→ Given task: Each line containing the word "scene" must be collected.

- - -

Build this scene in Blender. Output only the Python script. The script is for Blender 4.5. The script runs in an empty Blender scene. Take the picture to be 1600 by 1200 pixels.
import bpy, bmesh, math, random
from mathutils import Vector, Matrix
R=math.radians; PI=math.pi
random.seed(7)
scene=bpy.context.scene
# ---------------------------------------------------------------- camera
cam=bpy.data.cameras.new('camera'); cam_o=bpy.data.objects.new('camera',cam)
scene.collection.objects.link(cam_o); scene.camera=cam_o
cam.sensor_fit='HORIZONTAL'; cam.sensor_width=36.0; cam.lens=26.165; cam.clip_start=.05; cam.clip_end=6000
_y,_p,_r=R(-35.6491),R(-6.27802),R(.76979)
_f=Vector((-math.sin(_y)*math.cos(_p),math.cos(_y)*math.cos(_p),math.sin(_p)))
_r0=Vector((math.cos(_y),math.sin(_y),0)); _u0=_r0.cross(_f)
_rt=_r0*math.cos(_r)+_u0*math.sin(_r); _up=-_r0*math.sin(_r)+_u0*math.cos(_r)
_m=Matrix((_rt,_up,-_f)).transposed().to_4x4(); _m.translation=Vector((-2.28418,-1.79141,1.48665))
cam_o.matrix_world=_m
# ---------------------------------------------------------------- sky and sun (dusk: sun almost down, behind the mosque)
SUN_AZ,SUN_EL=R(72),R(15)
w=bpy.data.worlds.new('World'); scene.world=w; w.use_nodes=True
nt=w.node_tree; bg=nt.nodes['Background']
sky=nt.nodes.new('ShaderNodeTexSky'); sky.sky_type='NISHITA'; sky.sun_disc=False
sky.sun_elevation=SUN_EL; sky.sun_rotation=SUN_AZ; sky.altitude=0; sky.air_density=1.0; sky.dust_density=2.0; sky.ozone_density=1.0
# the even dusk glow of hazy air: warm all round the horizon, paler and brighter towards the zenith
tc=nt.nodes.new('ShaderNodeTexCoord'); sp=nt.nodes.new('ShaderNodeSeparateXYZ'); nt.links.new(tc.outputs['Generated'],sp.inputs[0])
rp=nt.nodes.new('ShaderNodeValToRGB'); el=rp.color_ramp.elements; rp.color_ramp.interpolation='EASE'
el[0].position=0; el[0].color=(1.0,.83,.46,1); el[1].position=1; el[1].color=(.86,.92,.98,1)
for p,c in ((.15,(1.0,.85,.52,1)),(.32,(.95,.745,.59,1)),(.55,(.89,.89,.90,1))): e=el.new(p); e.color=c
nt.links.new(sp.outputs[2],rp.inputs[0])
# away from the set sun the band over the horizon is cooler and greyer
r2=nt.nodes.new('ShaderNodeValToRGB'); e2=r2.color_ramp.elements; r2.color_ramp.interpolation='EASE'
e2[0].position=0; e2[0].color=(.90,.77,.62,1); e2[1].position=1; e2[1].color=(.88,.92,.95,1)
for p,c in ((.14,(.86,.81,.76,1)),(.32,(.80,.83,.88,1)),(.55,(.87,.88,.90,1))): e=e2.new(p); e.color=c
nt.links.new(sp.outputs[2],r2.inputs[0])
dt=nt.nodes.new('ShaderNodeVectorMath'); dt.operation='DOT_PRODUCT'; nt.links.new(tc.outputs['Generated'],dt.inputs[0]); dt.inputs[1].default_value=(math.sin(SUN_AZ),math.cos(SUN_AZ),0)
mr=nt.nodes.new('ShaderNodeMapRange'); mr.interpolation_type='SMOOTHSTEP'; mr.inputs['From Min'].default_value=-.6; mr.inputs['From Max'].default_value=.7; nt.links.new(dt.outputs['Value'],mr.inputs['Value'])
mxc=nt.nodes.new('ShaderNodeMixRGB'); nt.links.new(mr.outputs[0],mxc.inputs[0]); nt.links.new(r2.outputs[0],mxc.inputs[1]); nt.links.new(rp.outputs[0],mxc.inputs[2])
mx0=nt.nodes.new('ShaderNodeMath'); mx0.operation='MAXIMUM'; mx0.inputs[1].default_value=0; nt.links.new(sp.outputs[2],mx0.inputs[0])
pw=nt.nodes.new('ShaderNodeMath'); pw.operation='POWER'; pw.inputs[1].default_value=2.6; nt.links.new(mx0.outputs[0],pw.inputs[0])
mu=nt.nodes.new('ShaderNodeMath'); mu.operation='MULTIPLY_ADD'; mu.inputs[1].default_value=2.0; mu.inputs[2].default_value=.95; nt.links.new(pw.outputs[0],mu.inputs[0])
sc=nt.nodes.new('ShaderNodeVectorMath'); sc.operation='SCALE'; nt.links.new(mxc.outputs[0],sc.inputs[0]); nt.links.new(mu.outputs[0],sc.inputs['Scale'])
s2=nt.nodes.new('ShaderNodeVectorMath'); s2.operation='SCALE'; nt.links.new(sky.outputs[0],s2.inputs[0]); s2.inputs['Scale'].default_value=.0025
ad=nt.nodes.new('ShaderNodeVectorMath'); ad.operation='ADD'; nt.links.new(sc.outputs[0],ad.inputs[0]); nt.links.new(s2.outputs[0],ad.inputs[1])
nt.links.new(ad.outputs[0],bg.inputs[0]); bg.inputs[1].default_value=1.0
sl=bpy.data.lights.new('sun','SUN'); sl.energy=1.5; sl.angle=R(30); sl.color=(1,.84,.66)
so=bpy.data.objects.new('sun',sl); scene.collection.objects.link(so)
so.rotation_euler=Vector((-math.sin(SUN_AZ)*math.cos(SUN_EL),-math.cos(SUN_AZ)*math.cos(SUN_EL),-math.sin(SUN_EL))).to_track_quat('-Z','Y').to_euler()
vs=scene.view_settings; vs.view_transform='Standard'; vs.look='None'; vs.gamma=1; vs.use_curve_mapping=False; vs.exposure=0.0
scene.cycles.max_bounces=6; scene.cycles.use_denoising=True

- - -

→ Output:
Build this scene in Blender. Output only the Python script. The script is for Blender 4.5. The script runs in an empty Blender scene. Take the picture to be 1600 by 1200 pixels.
scene=bpy.context.scene
scene.collection.objects.link(cam_o); scene.camera=cam_o
w=bpy.data.worlds.new('World'); scene.world=w; w.use_nodes=True
so=bpy.data.objects.new('sun',sl); scene.collection.objects.link(so)
vs=scene.view_settings; vs.view_transform='Standard'; vs.look='None'; vs.gamma=1; vs.use_curve_mapping=False; vs.exposure=0.0
scene.cycles.max_bounces=6; scene.cycles.use_denoising=True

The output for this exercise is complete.